- **WHAT IS NEEDED**: Extract all data as written.

- **DATA**:
########################################

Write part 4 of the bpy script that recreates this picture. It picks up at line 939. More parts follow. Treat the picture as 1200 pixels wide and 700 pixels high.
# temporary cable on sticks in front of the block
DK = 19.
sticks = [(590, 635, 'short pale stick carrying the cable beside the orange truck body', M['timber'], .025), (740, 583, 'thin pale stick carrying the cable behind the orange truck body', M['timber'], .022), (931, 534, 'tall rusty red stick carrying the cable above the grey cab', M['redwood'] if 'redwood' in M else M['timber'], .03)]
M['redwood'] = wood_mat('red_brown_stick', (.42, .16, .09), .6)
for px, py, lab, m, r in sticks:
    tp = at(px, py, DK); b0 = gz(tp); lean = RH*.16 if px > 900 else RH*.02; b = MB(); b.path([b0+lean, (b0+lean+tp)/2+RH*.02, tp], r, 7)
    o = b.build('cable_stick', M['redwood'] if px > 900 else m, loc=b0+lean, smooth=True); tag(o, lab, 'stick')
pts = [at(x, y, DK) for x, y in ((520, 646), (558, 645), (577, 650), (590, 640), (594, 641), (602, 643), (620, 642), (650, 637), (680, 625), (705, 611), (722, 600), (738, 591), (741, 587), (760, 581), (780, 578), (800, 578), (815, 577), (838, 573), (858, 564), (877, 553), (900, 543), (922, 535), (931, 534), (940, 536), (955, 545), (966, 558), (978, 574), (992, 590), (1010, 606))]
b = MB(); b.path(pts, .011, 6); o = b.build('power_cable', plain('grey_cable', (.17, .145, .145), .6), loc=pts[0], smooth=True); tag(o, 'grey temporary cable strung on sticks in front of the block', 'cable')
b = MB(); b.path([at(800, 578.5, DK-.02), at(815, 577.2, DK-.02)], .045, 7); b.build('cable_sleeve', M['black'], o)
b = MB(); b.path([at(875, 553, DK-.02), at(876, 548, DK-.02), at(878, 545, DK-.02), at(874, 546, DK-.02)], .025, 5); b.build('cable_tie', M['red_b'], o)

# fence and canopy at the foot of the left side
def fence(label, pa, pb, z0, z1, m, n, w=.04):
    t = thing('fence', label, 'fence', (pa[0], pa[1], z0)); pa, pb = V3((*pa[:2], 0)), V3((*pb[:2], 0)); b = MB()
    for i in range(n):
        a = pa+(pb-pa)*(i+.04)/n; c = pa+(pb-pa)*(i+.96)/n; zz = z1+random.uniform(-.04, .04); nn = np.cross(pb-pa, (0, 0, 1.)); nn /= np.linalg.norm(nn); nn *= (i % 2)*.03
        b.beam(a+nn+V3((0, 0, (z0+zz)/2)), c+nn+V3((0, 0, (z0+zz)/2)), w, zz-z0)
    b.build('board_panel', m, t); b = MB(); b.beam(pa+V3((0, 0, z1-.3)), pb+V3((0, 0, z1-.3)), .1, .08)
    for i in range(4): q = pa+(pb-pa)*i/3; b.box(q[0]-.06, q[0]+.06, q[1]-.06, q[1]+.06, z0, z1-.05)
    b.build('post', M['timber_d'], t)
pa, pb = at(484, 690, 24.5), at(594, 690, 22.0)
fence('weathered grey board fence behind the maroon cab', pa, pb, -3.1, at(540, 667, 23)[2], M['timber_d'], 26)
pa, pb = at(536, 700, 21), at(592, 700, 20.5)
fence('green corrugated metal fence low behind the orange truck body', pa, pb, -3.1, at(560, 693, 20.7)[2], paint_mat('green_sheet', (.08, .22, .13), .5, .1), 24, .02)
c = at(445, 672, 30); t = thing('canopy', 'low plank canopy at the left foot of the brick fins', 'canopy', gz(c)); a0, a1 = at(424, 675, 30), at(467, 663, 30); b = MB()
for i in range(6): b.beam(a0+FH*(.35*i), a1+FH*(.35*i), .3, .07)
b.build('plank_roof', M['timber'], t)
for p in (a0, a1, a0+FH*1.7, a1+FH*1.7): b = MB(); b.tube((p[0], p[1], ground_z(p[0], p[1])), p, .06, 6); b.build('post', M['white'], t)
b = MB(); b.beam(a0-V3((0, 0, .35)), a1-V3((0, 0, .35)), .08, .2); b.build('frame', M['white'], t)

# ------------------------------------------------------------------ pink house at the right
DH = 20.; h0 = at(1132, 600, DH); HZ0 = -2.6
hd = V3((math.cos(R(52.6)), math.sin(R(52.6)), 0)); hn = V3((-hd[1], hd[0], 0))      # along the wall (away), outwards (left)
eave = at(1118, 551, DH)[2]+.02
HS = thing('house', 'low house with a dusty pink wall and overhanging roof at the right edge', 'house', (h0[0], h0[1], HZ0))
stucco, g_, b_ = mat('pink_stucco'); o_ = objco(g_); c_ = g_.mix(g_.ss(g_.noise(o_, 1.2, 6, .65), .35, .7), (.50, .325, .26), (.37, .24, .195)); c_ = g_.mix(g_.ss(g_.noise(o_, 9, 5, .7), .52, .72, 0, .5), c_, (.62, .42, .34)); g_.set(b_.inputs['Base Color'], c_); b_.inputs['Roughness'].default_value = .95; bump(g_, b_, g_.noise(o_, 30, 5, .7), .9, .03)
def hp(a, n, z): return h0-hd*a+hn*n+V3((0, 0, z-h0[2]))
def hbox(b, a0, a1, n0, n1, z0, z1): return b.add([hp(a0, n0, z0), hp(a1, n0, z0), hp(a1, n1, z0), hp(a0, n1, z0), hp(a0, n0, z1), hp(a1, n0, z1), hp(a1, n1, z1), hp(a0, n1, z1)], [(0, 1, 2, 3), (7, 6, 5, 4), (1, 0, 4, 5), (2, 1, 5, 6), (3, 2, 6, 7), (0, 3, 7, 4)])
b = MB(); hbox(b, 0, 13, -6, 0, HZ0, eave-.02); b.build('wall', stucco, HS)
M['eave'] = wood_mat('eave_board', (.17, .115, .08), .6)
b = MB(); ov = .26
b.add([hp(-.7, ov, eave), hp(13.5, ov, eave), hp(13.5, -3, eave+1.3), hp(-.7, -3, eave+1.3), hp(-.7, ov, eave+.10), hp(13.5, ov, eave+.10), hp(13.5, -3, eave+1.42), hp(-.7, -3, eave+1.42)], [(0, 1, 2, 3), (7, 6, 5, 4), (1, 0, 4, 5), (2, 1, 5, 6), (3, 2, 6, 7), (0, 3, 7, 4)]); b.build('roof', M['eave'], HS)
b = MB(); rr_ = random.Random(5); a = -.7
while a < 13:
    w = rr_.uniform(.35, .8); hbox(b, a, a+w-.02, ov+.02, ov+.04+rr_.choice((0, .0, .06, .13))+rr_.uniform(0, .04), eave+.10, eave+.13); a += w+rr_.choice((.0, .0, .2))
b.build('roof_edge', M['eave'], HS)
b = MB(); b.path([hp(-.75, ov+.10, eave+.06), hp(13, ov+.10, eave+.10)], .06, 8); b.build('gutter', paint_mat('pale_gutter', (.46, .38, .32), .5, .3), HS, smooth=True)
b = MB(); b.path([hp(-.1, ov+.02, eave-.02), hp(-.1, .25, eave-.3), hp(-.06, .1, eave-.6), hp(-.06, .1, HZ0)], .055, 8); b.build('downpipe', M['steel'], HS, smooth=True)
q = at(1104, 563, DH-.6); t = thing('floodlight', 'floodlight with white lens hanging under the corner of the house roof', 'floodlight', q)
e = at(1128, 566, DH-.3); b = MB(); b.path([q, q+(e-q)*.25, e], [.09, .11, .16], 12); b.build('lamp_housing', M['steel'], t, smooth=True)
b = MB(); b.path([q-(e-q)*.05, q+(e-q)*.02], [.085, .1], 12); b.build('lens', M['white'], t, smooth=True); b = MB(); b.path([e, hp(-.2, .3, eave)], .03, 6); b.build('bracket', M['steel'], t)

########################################

- **THE SOLUTION**:
Write part 4 of the bpy script that recreates this picture. It picks up at line 939. More parts follow. Treat the picture as 1200 pixels wide and 700 pixels high.
# temporary cable on sticks in front of the block
DK = 19.
sticks = [(590, 635, 'short pale stick carrying the cable beside the orange truck body', M['timber'], .025), (740, 583, 'thin pale stick carrying the cable behind the orange truck body', M['timber'], .022), (931, 534, 'tall rusty red stick carrying the cable above the grey cab', M['redwood'] if 'redwood' in M else M['timber'], .03)]
M['redwood'] = wood_mat('red_brown_stick', (.42, .16, .09), .6)
for px, py, lab, m, r in sticks:
    tp = at(px, py, DK); b0 = gz(tp); lean = RH*.16 if px > 900 else RH*.02; b = MB(); b.path([b0+lean, (b0+lean+tp)/2+RH*.02, tp], r, 7)
    o = b.build('cable_stick', M['redwood'] if px > 900 else m, loc=b0+lean, smooth=True); tag(o, lab, 'stick')
pts = [at(x, y, DK) for x, y in ((520, 646), (558, 645), (577, 650), (590, 640), (594, 641), (602, 643), (620, 642), (650, 637), (680, 625), (705, 611), (722, 600), (738, 591), (741, 587), (760, 581), (780, 578), (800, 578), (815, 577), (838, 573), (858, 564), (877, 553), (900, 543), (922, 535), (931, 534), (940, 536), (955, 545), (966, 558), (978, 574), (992, 590), (1010, 606))]
b = MB(); b.path(pts, .011, 6); o = b.build('power_cable', plain('grey_cable', (.17, .145, .145), .6), loc=pts[0], smooth=True); tag(o, 'grey temporary cable strung on sticks in front of the block', 'cable')
b = MB(); b.path([at(800, 578.5, DK-.02), at(815, 577.2, DK-.02)], .045, 7); b.build('cable_sleeve', M['black'], o)
b = MB(); b.path([at(875, 553, DK-.02), at(876, 548, DK-.02), at(878, 545, DK-.02), at(874, 546, DK-.02)], .025, 5); b.build('cable_tie', M['red_b'], o)

# fence and canopy at the foot of the left side
def fence(label, pa, pb, z0, z1, m, n, w=.04):
    t = thing('fence', label, 'fence', (pa[0], pa[1], z0)); pa, pb = V3((*pa[:2], 0)), V3((*pb[:2], 0)); b = MB()
    for i in range(n):
        a = pa+(pb-pa)*(i+.04)/n; c = pa+(pb-pa)*(i+.96)/n; zz = z1+random.uniform(-.04, .04); nn = np.cross(pb-pa, (0, 0, 1.)); nn /= np.linalg.norm(nn); nn *= (i % 2)*.03
        b.beam(a+nn+V3((0, 0, (z0+zz)/2)), c+nn+V3((0, 0, (z0+zz)/2)), w, zz-z0)
    b.build('board_panel', m, t); b = MB(); b.beam(pa+V3((0, 0, z1-.3)), pb+V3((0, 0, z1-.3)), .1, .08)
    for i in range(4): q = pa+(pb-pa)*i/3; b.box(q[0]-.06, q[0]+.06, q[1]-.06, q[1]+.06, z0, z1-.05)
    b.build('post', M['timber_d'], t)
pa, pb = at(484, 690, 24.5), at(594, 690, 22.0)
fence('weathered grey board fence behind the maroon cab', pa, pb, -3.1, at(540, 667, 23)[2], M['timber_d'], 26)
pa, pb = at(536, 700, 21), at(592, 700, 20.5)
fence('green corrugated metal fence low behind the orange truck body', pa, pb, -3.1, at(560, 693, 20.7)[2], paint_mat('green_sheet', (.08, .22, .13), .5, .1), 24, .02)
c = at(445, 672, 30); t = thing('canopy', 'low plank canopy at the left foot of the brick fins', 'canopy', gz(c)); a0, a1 = at(424, 675, 30), at(467, 663, 30); b = MB()
for i in range(6): b.beam(a0+FH*(.35*i), a1+FH*(.35*i), .3, .07)
b.build('plank_roof', M['timber'], t)
for p in (a0, a1, a0+FH*1.7, a1+FH*1.7): b = MB(); b.tube((p[0], p[1], ground_z(p[0], p[1])), p, .06, 6); b.build('post', M['white'], t)
b = MB(); b.beam(a0-V3((0, 0, .35)), a1-V3((0, 0, .35)), .08, .2); b.build('frame', M['white'], t)

# ------------------------------------------------------------------ pink house at the right
DH = 20.; h0 = at(1132, 600, DH); HZ0 = -2.6
hd = V3((math.cos(R(52.6)), math.sin(R(52.6)), 0)); hn = V3((-hd[1], hd[0], 0))      # along the wall (away), outwards (left)
eave = at(1118, 551, DH)[2]+.02
HS = thing('house', 'low house with a dusty pink wall and overhanging roof at the right edge', 'house', (h0[0], h0[1], HZ0))
stucco, g_, b_ = mat('pink_stucco'); o_ = objco(g_); c_ = g_.mix(g_.ss(g_.noise(o_, 1.2, 6, .65), .35, .7), (.50, .325, .26), (.37, .24, .195)); c_ = g_.mix(g_.ss(g_.noise(o_, 9, 5, .7), .52, .72, 0, .5), c_, (.62, .42, .34)); g_.set(b_.inputs['Base Color'], c_); b_.inputs['Roughness'].default_value = .95; bump(g_, b_, g_.noise(o_, 30, 5, .7), .9, .03)
def hp(a, n, z): return h0-hd*a+hn*n+V3((0, 0, z-h0[2]))
def hbox(b, a0, a1, n0, n1, z0, z1): return b.add([hp(a0, n0, z0), hp(a1, n0, z0), hp(a1, n1, z0), hp(a0, n1, z0), hp(a0, n0, z1), hp(a1, n0, z1), hp(a1, n1, z1), hp(a0, n1, z1)], [(0, 1, 2, 3), (7, 6, 5, 4), (1, 0, 4, 5), (2, 1, 5, 6), (3, 2, 6, 7), (0, 3, 7, 4)])
b = MB(); hbox(b, 0, 13, -6, 0, HZ0, eave-.02); b.build('wall', stucco, HS)
M['eave'] = wood_mat('eave_board', (.17, .115, .08), .6)
b = MB(); ov = .26
b.add([hp(-.7, ov, eave), hp(13.5, ov, eave), hp(13.5, -3, eave+1.3), hp(-.7, -3, eave+1.3), hp(-.7, ov, eave+.10), hp(13.5, ov, eave+.10), hp(13.5, -3, eave+1.42), hp(-.7, -3, eave+1.42)], [(0, 1, 2, 3), (7, 6, 5, 4), (1, 0, 4, 5), (2, 1, 5, 6), (3, 2, 6, 7), (0, 3, 7, 4)]); b.build('roof', M['eave'], HS)
b = MB(); rr_ = random.Random(5); a = -.7
while a < 13:
    w = rr_.uniform(.35, .8); hbox(b, a, a+w-.02, ov+.02, ov+.04+rr_.choice((0, .0, .06, .13))+rr_.uniform(0, .04), eave+.10, eave+.13); a += w+rr_.choice((.0, .0, .2))
b.build('roof_edge', M['eave'], HS)
b = MB(); b.path([hp(-.75, ov+.10, eave+.06), hp(13, ov+.10, eave+.10)], .06, 8); b.build('gutter', paint_mat('pale_gutter', (.46, .38, .32), .5, .3), HS, smooth=True)
b = MB(); b.path([hp(-.1, ov+.02, eave-.02), hp(-.1, .25, eave-.3), hp(-.06, .1, eave-.6), hp(-.06, .1, HZ0)], .055, 8); b.build('downpipe', M['steel'], HS, smooth=True)
q = at(1104, 563, DH-.6); t = thing('floodlight', 'floodlight with white lens hanging under the corner of the house roof', 'floodlight', q)
e = at(1128, 566, DH-.3); b = MB(); b.path([q, q+(e-q)*.25, e], [.09, .11, .16], 12); b.build('lamp_housing', M['steel'], t, smooth=True)
b = MB(); b.path([q-(e-q)*.05, q+(e-q)*.02], [.085, .1], 12); b.build('lens', M['white'], t, smooth=True); b = MB(); b.path([e, hp(-.2, .3, eave)], .03, 6); b.build('bracket', M['steel'], t)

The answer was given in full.